The notary system in Germany is, according to the author, sufficiently developed and meaningful for the challenges of today. This German institute has some advantage over both foreign colleagues and Russian ones:
- notary in Germany is an institution of preventive justice. This is explained by the fact that the signature of a notary in court proceedings has more evidentiary force than the signature of individuals.
- execution of documents certified by the signature of a notary can be carried out without judicial participation.
- notarial secrets can only be disclosed in court and only with the consent of all parties, and not only by a court demand.
- a high threshold for acquiring the status of a notary. In Germany, in order to become a notary, you must have all the requirements of a "judge". The status of a judge is the status of a notary [5].
In conclusion, I would like to say that the institution of notaries in Germany is one of the best in the world system. The powers that are vested in notaries, in conjunction with the requirements that are presented to candidates, form a strong apparatus that can both facilitate the work of some state authorities and improve the practical component of notarial activities. One of the most favorable outcomes for the Russian notary system is the “adoption of experience” from German colleagues and subsequent optimization for domestic notarial legislation. This fact will make notaries in the Russian Federation, if not better, then on a par with German notaries.

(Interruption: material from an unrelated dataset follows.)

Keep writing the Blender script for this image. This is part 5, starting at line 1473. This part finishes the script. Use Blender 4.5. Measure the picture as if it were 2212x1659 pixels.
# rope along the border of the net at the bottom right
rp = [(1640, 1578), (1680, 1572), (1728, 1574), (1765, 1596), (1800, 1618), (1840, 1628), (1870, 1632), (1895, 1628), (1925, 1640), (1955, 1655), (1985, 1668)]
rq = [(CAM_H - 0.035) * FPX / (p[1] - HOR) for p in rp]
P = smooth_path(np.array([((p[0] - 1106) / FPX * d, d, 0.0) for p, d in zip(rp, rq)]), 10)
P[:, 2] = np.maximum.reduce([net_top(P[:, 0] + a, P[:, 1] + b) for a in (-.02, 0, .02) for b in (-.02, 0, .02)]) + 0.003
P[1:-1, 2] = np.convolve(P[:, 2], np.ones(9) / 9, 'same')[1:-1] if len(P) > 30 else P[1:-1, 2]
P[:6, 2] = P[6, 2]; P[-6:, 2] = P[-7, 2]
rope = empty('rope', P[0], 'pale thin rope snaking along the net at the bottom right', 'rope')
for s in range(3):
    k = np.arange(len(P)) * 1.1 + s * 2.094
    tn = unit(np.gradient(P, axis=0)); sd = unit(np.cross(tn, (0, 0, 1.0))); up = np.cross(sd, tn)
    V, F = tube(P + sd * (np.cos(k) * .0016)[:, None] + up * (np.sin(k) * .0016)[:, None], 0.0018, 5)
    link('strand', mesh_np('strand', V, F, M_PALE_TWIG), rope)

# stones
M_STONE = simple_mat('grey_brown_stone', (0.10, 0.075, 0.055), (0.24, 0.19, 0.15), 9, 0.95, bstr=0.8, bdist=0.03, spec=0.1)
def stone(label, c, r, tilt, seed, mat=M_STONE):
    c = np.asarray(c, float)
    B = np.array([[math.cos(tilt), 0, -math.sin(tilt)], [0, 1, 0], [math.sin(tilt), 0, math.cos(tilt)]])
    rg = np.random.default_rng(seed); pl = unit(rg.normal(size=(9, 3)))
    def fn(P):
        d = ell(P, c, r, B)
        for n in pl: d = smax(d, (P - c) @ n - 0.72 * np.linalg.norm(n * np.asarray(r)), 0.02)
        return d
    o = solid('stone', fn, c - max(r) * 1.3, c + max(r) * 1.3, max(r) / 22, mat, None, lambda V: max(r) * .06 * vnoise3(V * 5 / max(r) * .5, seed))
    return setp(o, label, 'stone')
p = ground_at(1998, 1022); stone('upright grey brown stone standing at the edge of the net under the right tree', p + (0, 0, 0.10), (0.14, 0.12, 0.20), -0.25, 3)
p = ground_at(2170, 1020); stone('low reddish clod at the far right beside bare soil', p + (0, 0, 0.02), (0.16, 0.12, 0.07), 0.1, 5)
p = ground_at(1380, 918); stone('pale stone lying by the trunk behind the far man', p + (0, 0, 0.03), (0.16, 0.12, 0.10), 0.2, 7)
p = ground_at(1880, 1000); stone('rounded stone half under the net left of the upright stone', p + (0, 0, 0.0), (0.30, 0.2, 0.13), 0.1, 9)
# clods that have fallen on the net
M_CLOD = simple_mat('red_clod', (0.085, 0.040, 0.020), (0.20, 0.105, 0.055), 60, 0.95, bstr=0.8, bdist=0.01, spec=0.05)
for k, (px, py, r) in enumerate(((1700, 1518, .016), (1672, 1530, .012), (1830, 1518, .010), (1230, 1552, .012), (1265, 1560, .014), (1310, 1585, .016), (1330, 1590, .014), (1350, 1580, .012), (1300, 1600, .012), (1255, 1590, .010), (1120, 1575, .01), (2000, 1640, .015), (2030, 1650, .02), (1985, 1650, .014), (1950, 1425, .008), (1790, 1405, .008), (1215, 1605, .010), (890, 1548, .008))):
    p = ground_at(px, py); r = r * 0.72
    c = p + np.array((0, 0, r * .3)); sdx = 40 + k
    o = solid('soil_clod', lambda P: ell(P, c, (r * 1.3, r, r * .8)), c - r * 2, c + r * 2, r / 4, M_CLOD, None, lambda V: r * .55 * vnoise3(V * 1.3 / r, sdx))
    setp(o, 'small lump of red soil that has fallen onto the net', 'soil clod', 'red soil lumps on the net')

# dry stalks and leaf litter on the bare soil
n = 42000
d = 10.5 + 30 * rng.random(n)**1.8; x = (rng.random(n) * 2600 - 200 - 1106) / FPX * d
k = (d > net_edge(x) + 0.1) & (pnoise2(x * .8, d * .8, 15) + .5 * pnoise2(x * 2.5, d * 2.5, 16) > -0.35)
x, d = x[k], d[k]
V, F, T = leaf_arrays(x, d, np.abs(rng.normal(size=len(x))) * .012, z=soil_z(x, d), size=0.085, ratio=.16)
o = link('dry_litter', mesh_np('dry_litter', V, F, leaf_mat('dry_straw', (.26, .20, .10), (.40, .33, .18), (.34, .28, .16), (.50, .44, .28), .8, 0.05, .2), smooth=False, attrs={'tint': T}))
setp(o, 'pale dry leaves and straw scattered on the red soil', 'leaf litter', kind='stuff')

1. Fundamentals of the legislation of the Russian Federation on notaries / (approved by SC RF. 1993 № 4462-1) (as amended on 30.12.2020. № 43-FZ) // Bulletin of CPD and SC RF. 1993, № 10. P. 357.
2. Torre D. The Latin Civil-law Notary: Florida's Competitive Advantage in Alternative Dispute Resolution with Latin America. 2009. P. 9.
3. Piepou J.-F., Jagr J. Notaries in France and the world // Notaries. 2012. N 6. P. 30 - 34.
4. Mazanyuk Yulia Alexandrovna. Supervision and control over notaries in the Netherlands // Bulletin of the Moscow University of the Ministry of Internal Affairs of Russia. 2015. №1. P. 35-38
5. Handbuch der Notarhaftung / H. Zugehör u. a. - 1 Aufl. - Münster, 2004.